UpFront with Mary Hendricks, 08/07/2016

19th Sunday in Ordinary Time, Year C

August 7, 2016

Luke 12:32-48


Jesus closes today’s reading with: “Much will be required of the person entrusted with much, and still more will be demanded of the person entrusted with more.”

Every month, the Lewis County Christian Alliance meets at a different church in the area. As secretary-treasurer, I represent the Catholic contingent and spend a couple of hours with pastors and associates from the Baptist, Methodist, Church of God, Episcopalian, and evangelical communities.

It’s as much a support group as a “do-gooder” organization where we believe that what we share in Jesus Christ is greater than our differences. We encourage one another, knowing that we can achieve more together than separately.

An interesting discussion came up last month when one pastor said he was concerned about salvation for people who were not baptized. He quoted Jesus in John 14:6: “I am the way, the truth, and the life. No one comes to the Father except through me.” “What about the religions that don’t recognize Jesus? The people who have never heard about Jesus? What about the people who are not baptized? All of those people are condemned to hell.” Many in the group nodded in agreement.

Another pastor said his church believed that God, in his infinite mercy, would judge differently when the unbaptized stood before him. There wasn’t an argument; it was a “Let’s agree to disagree” moment. But I don’t think anyone changed his mind. I piped in: “What did you think about the Pope’s statement that even atheists may go to heaven?” Dead silence. Ooooookay! Let’s have lunch!

About a week later, a friend who had been at the meeting asked what I thought of the conversation. “Well,” I began, “We know that God is a merciful God. His mercy is way beyond our understanding because we judge subjectively. I believe he will judge each person individually, knowing things we can never know. Now, here’s what the Catholic Church teaches: Jesus died for all of us and wants everyone to be saved. There are people who don’t know about Jesus through no fault of their own. Some people have been poisoned by their culture or their families against Christianity, so they have a messed up view, and that’s not their fault, either. If they sincerely seek God, try to do his will, and live a good life, God will judge them mercifully. It’s not for us to decide who goes to heaven and who doesn’t.”

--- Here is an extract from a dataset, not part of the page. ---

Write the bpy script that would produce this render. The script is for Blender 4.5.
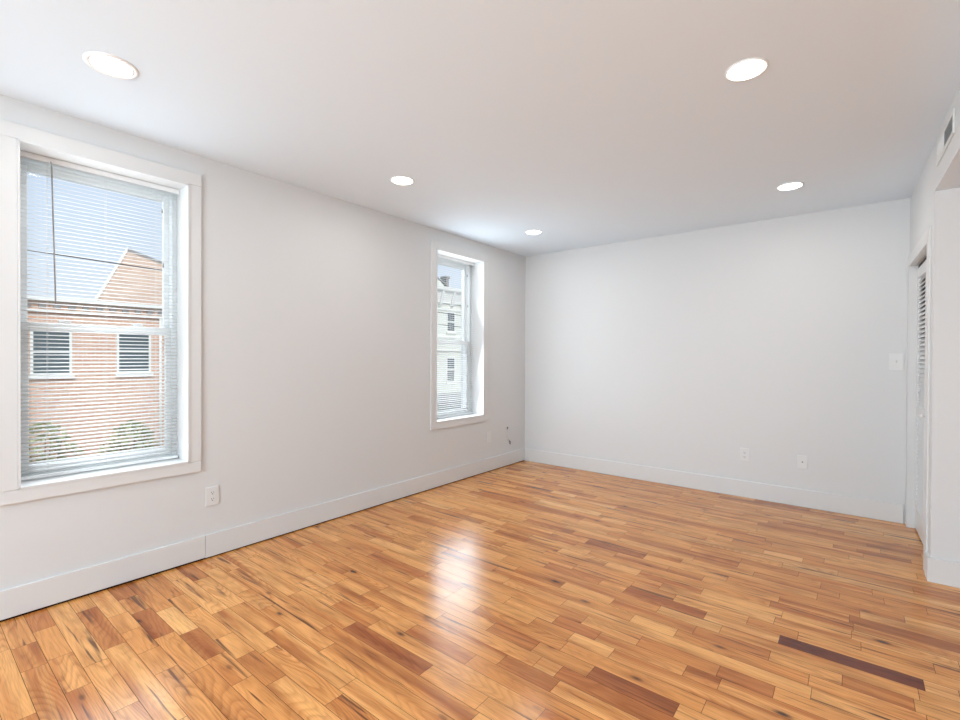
import bpy, bmesh, math, random
from mathutils import Vector, Matrix
random.seed(7)
for o in list(bpy.data.objects):
    bpy.data.objects.remove(o)
SC = bpy.context.scene
COL = SC.collection

# ------------------------------------------------------------------ camera
CAM_F, YAW, PITCH, ROLL, CAM_Z = 470.75, math.radians(38.5146), math.radians(-0.3966), math.radians(0.2531), 1.2397
R0 = Vector((math.cos(YAW), math.sin(YAW), 0)); F0 = Vector((-math.sin(YAW), math.cos(YAW), 0)); U0 = Vector((0, 0, 1))
F1 = F0 * math.cos(PITCH) + U0 * math.sin(PITCH); U1 = U0 * math.cos(PITCH) - F0 * math.sin(PITCH)
R2 = R0 * math.cos(ROLL) + U1 * math.sin(ROLL); U2 = U1 * math.cos(ROLL) - R0 * math.sin(ROLL)
cam_data = bpy.data.cameras.new('camera')
cam_data.sensor_width = 36.0
cam_data.lens = CAM_F / 960 * 36
cam_data.clip_start = 0.02
cam_data.clip_end = 300
cam = bpy.data.objects.new('camera', cam_data)
COL.objects.link(cam)
mw = Matrix((R2, U2, -F1)).transposed().to_4x4()
mw.translation = Vector((0, 0, CAM_Z))
cam.matrix_world = mw
SC.camera = cam

# ------------------------------------------------------------------ world, sun, exposure
SC.view_settings.view_transform = 'Standard'
SC.view_settings.look = 'None'
SC.view_settings.gamma = 1
SC.view_settings.use_curve_mapping = False
SC.view_settings.exposure = 0.07
world = bpy.data.worlds.new('sky'); SC.world = world
world.use_nodes = True
wn = world.node_tree.nodes; wl = world.node_tree.links
wbg = wn['Background']
wtc = wn.new('ShaderNodeTexCoord'); wsep = wn.new('ShaderNodeSeparateXYZ'); wr = wn.new('ShaderNodeValToRGB')
wl.new(wtc.outputs['Generated'], wsep.inputs[0]); wl.new(wsep.outputs['Z'], wr.inputs[0]); wl.new(wr.outputs[0], wbg.inputs[0])
wr.color_ramp.elements[0].position = 0.0; wr.color_ramp.elements[0].color = (0.86, 0.92, 1.0, 1)
wr.color_ramp.elements[1].position = 0.55; wr.color_ramp.elements[1].color = (0.52, 0.70, 1.0, 1)
wbg.inputs[1].default_value = 0.93

def lamp(name, kind, loc, energy, color=(1, 1, 1), rot=(0, 0, 0), **kw):
    d = bpy.data.lights.new(name, kind); d.energy = energy; d.color = color
    for k, v in kw.items(): setattr(d, k, v)
    o = bpy.data.objects.new(name, d); COL.objects.link(o)
    o.location = loc; o.rotation_euler = rot
    return o
def aim(o, d):
    o.rotation_euler = Vector(d).to_track_quat('-Z', 'Y').to_euler()
aim(lamp('sun', 'SUN', (6, -4, 12), 2.6, (1.0, 0.95, 0.88), angle=math.radians(25)), (-0.75, 0.25, -0.6))

XL, YB, H = -3.091, 4.752, 2.44         # left wall, back wall, ceiling
XR0, KR = 0.3155, 0.0209                # right wall: x at the back corner and its lean
YJ, ZH = 3.612, 2.167                   # end of the right wall, underside of the bulkhead
YF, XE = -2.8, 2.8                      # room behind the camera
WT = 0.30                               # outer wall thickness
W1 = (0.381, 1.104, 0.608, 2.247)
W2 = (3.205, 3.925, 0.620, 2.249)
FILL_W3 = (-2.00, -0.20, 0.45, 2.25)         # fill window, added unseen behind the camera (x0,x1,z0,z1)

FILL_W4 = (-1.8, 1.4, 0.10, 2.05)              # added side-wall window, unseen to the right, for fill light (y0,y1,z0,z1)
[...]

Then I threw in the kicker. “And besides, if there are people who don’t know about Jesus, it’s our fault. We’re the ones he told to ‘go, teach all nations,’ and if we’re not doing that, who’s going to get judged more harshly? We will.”

We have been given much, so more is demanded of us. When we stand in judgment before God, he will ask if we followed through with that “Go, teach all nations” thing. Will we be able to answer that we did our best? Better be.

If we didn’t, maybe it’s because we didn’t know how to carry out that important directive. Oh, you’re going to be so happy to know that the GIFT program will concentrate on discipleship this year. You are happy about that, right? I knew it!

Each month we will examine how to be a better disciple and get practical suggestions on being witnesses of the love of Jesus to others. Are you willing to join us for one of the sessions?